Trump also criticized pro-Palestine protests on U.S. college campuses, conflating the support for Palestinian freedom from Israeli apartheid with support for Hamas, the militant group behind more than 1,400 Israeli deaths.

The former president said he would also take the opportunity to revoke student visas from “radical anti-American and antisemitic foreigners” at universities and would “proactively” send ICE officers to what he described as “pro-jihadist demonstrations.”

“If you want to abolish the state of Israel, you’re disqualified; if you support Hamas or the ideology behind Hamas, you’re disqualified; and if you’re a communist, Marxist, or fascist, you are disqualified,” he said.

Senator Marsha Blackburn joined the deportation chorus on Tuesday, announcing her co-sponsorship of a bill by Senator Marco Rubio that calls for a vote over the expulsion of “individuals who stand with and back Hamas.”

Over the weekend, Rubio called on the Biden administration to cancel the visas of foreign nationals supporting Hamas, and announced that he would pursue legislation to restrict federal funding to college campuses that host protests supporting Palestinian liberation.

Senator Tim Scott and Florida Governor Ron DeSantis also took to the airwaves to vocalize their support for the growing GOP initiative.

“Anyone who stands up and says they want to kill Jews, they support terrorism, they should have that visa revoked,” Scott said on a podcast episode of The Sean Hannity Show.

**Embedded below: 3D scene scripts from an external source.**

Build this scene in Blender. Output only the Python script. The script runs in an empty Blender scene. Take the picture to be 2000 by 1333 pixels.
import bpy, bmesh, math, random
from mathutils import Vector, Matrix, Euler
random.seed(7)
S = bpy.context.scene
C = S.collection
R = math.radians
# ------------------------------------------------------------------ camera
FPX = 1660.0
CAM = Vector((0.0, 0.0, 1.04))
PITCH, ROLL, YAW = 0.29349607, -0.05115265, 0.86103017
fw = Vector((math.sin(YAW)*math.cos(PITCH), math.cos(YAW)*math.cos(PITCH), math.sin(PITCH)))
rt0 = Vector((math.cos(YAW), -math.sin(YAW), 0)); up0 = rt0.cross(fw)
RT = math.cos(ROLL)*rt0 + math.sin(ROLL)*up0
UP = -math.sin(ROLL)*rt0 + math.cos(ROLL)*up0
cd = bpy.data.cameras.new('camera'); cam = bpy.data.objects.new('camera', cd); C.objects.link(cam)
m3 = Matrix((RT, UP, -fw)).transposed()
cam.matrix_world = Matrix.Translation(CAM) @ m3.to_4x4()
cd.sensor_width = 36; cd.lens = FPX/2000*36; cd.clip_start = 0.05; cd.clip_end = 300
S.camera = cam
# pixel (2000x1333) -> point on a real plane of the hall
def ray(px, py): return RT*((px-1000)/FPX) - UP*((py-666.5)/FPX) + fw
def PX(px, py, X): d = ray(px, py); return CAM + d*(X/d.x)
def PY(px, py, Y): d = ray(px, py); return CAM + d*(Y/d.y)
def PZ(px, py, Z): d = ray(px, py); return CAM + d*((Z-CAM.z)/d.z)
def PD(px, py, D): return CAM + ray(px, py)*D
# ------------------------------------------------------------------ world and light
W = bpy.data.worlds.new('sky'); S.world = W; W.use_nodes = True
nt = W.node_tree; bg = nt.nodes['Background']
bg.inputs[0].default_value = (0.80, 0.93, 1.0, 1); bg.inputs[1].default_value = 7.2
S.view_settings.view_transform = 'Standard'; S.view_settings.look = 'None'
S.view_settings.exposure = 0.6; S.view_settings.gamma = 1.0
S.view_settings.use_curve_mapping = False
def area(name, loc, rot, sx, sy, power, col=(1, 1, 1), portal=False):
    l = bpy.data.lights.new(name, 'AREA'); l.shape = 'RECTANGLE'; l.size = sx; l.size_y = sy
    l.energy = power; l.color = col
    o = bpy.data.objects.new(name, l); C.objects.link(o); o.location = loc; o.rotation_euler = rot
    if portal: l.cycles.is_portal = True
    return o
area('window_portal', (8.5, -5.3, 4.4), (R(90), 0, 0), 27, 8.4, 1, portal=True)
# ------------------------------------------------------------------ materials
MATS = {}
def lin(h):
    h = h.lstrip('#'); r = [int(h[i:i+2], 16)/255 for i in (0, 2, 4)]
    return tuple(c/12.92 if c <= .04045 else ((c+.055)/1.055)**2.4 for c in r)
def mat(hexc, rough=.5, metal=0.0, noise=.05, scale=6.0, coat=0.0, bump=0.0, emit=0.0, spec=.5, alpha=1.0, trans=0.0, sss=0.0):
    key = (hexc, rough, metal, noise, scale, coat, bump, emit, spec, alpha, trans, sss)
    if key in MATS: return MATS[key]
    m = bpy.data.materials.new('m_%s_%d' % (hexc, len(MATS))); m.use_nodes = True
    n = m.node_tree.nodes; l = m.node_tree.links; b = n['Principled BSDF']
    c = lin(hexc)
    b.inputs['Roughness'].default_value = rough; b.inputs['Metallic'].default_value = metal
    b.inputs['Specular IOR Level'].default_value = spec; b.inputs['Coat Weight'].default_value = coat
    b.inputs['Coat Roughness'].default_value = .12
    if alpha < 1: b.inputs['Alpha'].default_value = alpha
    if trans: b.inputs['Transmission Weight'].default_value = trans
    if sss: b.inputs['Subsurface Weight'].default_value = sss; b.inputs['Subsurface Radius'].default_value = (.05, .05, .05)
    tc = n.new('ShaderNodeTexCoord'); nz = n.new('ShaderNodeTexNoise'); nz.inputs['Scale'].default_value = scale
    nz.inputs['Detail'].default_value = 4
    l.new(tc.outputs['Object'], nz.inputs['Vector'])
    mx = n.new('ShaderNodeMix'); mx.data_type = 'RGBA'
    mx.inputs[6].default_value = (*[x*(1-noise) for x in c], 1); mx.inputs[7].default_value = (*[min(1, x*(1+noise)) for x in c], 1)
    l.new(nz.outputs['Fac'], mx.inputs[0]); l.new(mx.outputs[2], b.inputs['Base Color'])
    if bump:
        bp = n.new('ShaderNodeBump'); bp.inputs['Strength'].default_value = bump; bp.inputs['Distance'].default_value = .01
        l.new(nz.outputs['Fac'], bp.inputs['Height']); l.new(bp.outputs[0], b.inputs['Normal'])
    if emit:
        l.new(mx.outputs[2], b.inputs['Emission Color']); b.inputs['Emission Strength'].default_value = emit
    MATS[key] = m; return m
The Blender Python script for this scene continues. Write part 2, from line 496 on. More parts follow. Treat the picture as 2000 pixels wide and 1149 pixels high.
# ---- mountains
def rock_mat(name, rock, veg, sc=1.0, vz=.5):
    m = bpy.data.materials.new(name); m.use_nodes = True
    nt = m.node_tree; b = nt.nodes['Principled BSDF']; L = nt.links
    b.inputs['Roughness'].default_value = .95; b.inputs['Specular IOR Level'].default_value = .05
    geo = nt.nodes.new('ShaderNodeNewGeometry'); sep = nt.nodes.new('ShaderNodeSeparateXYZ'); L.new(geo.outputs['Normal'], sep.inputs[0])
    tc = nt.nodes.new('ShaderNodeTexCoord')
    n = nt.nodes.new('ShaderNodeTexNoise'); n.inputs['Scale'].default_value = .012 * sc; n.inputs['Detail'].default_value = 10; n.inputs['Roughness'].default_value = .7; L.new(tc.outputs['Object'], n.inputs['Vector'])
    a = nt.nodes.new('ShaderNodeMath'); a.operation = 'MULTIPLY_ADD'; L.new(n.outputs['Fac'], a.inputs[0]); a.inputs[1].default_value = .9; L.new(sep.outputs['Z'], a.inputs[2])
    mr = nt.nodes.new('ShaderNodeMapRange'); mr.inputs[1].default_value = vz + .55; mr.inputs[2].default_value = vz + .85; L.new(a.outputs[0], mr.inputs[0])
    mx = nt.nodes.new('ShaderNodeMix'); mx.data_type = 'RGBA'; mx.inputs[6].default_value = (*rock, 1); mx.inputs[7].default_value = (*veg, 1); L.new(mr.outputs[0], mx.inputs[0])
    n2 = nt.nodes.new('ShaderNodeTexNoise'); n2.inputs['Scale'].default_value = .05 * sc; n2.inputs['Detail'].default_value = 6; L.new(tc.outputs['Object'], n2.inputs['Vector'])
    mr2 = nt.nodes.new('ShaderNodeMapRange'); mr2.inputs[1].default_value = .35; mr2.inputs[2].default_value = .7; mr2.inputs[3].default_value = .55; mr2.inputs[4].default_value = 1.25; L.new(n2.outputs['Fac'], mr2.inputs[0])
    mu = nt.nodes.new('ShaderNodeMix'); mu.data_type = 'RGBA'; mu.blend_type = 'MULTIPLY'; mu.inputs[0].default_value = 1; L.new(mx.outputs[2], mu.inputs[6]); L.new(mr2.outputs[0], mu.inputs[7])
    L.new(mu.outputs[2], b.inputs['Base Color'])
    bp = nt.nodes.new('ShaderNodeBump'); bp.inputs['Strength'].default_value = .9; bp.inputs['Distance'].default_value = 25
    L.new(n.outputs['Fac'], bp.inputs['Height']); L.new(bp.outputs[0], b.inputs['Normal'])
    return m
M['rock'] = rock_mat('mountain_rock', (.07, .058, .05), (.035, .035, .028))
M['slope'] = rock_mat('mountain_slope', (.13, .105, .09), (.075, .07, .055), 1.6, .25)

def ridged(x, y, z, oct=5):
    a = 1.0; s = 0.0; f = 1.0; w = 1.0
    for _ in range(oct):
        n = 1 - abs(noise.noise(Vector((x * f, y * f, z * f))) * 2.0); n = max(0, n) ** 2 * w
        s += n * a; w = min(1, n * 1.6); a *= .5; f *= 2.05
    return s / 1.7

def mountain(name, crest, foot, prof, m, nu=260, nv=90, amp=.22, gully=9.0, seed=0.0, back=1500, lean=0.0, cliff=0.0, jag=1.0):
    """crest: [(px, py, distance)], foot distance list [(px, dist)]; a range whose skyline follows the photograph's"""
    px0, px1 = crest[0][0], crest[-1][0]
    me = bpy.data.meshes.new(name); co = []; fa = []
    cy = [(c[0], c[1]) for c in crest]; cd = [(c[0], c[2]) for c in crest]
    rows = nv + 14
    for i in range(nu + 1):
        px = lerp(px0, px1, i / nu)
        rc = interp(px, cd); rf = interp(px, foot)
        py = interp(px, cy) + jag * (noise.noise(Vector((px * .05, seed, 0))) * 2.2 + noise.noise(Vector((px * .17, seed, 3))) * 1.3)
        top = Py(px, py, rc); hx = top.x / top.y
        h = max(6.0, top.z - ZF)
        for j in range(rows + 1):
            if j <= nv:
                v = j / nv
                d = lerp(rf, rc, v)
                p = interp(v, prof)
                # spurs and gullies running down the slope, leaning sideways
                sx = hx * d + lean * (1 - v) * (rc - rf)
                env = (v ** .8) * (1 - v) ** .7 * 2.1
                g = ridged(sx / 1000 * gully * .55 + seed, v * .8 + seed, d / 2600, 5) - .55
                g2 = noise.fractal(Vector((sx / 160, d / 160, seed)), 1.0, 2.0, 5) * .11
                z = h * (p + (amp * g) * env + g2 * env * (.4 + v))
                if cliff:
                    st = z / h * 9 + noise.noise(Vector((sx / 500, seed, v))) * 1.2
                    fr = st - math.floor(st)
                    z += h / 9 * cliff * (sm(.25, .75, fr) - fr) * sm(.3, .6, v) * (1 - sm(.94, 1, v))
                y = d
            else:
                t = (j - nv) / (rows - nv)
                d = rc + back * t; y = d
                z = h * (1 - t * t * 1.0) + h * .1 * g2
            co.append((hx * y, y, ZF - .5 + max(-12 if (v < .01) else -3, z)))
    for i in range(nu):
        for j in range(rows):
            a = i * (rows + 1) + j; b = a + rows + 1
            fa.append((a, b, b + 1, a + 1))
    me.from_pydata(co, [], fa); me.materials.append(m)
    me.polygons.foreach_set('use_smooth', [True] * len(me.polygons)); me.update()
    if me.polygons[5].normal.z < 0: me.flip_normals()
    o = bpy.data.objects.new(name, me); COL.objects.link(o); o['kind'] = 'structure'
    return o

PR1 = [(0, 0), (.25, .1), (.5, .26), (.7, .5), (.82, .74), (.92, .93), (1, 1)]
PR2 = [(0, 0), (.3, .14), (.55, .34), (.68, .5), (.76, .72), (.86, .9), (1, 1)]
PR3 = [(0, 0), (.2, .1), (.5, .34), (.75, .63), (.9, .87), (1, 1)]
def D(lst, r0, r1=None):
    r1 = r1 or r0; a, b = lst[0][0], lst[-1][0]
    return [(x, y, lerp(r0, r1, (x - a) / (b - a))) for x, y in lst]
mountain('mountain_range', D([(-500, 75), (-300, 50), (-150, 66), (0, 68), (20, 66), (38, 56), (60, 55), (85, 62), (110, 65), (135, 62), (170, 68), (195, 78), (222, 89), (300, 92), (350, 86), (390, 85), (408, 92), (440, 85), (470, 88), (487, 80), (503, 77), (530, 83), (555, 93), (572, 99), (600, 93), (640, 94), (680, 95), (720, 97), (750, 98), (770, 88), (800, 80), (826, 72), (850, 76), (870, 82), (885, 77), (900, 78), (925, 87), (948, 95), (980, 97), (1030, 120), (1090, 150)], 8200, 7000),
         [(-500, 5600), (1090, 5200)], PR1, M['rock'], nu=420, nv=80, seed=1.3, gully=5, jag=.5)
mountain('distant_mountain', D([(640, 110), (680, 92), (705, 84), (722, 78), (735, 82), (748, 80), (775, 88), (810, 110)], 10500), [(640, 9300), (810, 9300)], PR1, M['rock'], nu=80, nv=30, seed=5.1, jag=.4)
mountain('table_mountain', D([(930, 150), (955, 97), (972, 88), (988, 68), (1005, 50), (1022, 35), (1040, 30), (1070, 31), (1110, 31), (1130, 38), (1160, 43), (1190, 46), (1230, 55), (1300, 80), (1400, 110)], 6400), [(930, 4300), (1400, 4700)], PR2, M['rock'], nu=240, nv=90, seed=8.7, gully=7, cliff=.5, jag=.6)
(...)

DeSantis backed the Rubio proposal, noting on an airing of The Guy Benson Show that if someone supports Hamas they “don’t have a right to be studying in the United States.”

On its face, proposing to deport or limit Hamas supporters’ entry into the country is not outrageous. After all, the State Department deemed Hamas a terrorist organization in 1997. But support for foreign terrorist organizations is already screened for people seeking entrance into the United States, so the new language utilized by Rubio and his compatriots achieves no policy gains but instead provokes fear and whips people into a frenzy at a time of historic tension and divisions. And at a time when lawmakers and the media alike keep confusing being pro-Palestinian with being pro-Hamas, it’s all but guaranteed such a proposal would be used in a very dangerous way.